+++ Data section +++
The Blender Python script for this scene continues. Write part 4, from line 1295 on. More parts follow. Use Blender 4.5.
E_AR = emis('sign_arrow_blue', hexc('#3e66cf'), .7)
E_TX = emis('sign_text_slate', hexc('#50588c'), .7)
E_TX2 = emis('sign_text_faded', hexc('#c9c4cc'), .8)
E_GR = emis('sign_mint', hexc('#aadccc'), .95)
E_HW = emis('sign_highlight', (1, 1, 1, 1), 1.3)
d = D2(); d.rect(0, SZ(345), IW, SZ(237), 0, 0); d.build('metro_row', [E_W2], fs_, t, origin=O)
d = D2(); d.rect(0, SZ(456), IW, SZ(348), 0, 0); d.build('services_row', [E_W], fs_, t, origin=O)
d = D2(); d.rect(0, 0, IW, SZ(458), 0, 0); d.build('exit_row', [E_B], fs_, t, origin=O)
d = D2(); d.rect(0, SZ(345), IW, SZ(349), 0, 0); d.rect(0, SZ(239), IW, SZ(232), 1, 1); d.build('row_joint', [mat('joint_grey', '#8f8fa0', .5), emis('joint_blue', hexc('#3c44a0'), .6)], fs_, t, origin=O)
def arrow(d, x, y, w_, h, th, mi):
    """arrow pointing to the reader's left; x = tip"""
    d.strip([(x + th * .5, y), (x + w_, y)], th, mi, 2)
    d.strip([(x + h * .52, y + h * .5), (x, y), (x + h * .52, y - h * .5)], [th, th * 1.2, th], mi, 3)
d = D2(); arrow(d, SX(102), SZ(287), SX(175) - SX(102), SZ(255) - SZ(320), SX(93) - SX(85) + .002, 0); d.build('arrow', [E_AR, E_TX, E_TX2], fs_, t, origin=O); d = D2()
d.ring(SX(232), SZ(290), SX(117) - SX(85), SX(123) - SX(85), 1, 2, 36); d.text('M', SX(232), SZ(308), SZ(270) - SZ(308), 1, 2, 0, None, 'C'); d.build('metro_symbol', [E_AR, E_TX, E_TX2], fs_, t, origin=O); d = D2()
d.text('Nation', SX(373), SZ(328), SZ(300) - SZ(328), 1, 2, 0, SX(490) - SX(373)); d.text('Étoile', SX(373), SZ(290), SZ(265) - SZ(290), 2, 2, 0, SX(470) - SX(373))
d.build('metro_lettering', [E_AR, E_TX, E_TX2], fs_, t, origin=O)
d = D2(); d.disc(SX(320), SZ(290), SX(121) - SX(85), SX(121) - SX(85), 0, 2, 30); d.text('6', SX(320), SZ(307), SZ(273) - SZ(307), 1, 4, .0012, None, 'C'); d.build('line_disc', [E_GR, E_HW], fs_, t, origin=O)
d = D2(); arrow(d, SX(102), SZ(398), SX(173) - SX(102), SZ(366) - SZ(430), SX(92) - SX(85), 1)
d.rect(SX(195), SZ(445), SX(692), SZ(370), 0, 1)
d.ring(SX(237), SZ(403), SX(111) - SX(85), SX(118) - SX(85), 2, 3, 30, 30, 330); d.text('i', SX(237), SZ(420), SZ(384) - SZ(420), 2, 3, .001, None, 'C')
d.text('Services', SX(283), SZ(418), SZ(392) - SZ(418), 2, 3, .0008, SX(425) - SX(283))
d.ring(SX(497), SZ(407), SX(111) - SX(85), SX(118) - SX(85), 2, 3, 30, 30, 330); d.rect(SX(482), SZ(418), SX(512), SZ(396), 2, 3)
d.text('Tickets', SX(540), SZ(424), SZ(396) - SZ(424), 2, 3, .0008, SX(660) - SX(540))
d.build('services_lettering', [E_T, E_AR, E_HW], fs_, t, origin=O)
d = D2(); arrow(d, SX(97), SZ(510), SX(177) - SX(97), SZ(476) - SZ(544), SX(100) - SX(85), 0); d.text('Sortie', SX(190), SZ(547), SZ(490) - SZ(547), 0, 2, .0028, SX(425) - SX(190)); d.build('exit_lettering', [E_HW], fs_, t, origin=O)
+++
__Exercise requirements__.
Reproduce the data in full, exactly as presented.

__Response below__.
The Blender Python script for this scene continues. Write part 4, from line 1295 on. More parts follow. Use Blender 4.5.
E_AR = emis('sign_arrow_blue', hexc('#3e66cf'), .7)
E_TX = emis('sign_text_slate', hexc('#50588c'), .7)
E_TX2 = emis('sign_text_faded', hexc('#c9c4cc'), .8)
E_GR = emis('sign_mint', hexc('#aadccc'), .95)
E_HW = emis('sign_highlight', (1, 1, 1, 1), 1.3)
d = D2(); d.rect(0, SZ(345), IW, SZ(237), 0, 0); d.build('metro_row', [E_W2], fs_, t, origin=O)
d = D2(); d.rect(0, SZ(456), IW, SZ(348), 0, 0); d.build('services_row', [E_W], fs_, t, origin=O)
d = D2(); d.rect(0, 0, IW, SZ(458), 0, 0); d.build('exit_row', [E_B], fs_, t, origin=O)
d = D2(); d.rect(0, SZ(345), IW, SZ(349), 0, 0); d.rect(0, SZ(239), IW, SZ(232), 1, 1); d.build('row_joint', [mat('joint_grey', '#8f8fa0', .5), emis('joint_blue', hexc('#3c44a0'), .6)], fs_, t, origin=O)
def arrow(d, x, y, w_, h, th, mi):
    """arrow pointing to the reader's left; x = tip"""
    d.strip([(x + th * .5, y), (x + w_, y)], th, mi, 2)
    d.strip([(x + h * .52, y + h * .5), (x, y), (x + h * .52, y - h * .5)], [th, th * 1.2, th], mi, 3)
d = D2(); arrow(d, SX(102), SZ(287), SX(175) - SX(102), SZ(255) - SZ(320), SX(93) - SX(85) + .002, 0); d.build('arrow', [E_AR, E_TX, E_TX2], fs_, t, origin=O); d = D2()
d.ring(SX(232), SZ(290), SX(117) - SX(85), SX(123) - SX(85), 1, 2, 36); d.text('M', SX(232), SZ(308), SZ(270) - SZ(308), 1, 2, 0, None, 'C'); d.build('metro_symbol', [E_AR, E_TX, E_TX2], fs_, t, origin=O); d = D2()
d.text('Nation', SX(373), SZ(328), SZ(300) - SZ(328), 1, 2, 0, SX(490) - SX(373)); d.text('Étoile', SX(373), SZ(290), SZ(265) - SZ(290), 2, 2, 0, SX(470) - SX(373))
d.build('metro_lettering', [E_AR, E_TX, E_TX2], fs_, t, origin=O)
d = D2(); d.disc(SX(320), SZ(290), SX(121) - SX(85), SX(121) - SX(85), 0, 2, 30); d.text('6', SX(320), SZ(307), SZ(273) - SZ(307), 1, 4, .0012, None, 'C'); d.build('line_disc', [E_GR, E_HW], fs_, t, origin=O)
d = D2(); arrow(d, SX(102), SZ(398), SX(173) - SX(102), SZ(366) - SZ(430), SX(92) - SX(85), 1)
d.rect(SX(195), SZ(445), SX(692), SZ(370), 0, 1)
d.ring(SX(237), SZ(403), SX(111) - SX(85), SX(118) - SX(85), 2, 3, 30, 30, 330); d.text('i', SX(237), SZ(420), SZ(384) - SZ(420), 2, 3, .001, None, 'C')
d.text('Services', SX(283), SZ(418), SZ(392) - SZ(418), 2, 3, .0008, SX(425) - SX(283))
d.ring(SX(497), SZ(407), SX(111) - SX(85), SX(118) - SX(85), 2, 3, 30, 30, 330); d.rect(SX(482), SZ(418), SX(512), SZ(396), 2, 3)
d.text('Tickets', SX(540), SZ(424), SZ(396) - SZ(424), 2, 3, .0008, SX(660) - SX(540))
d.build('services_lettering', [E_T, E_AR, E_HW], fs_, t, origin=O)
d = D2(); arrow(d, SX(97), SZ(510), SX(177) - SX(97), SZ(476) - SZ(544), SX(100) - SX(85), 0); d.text('Sortie', SX(190), SZ(547), SZ(490) - SZ(547), 0, 2, .0028, SX(425) - SX(190)); d.build('exit_lettering', [E_HW], fs_, t, origin=O)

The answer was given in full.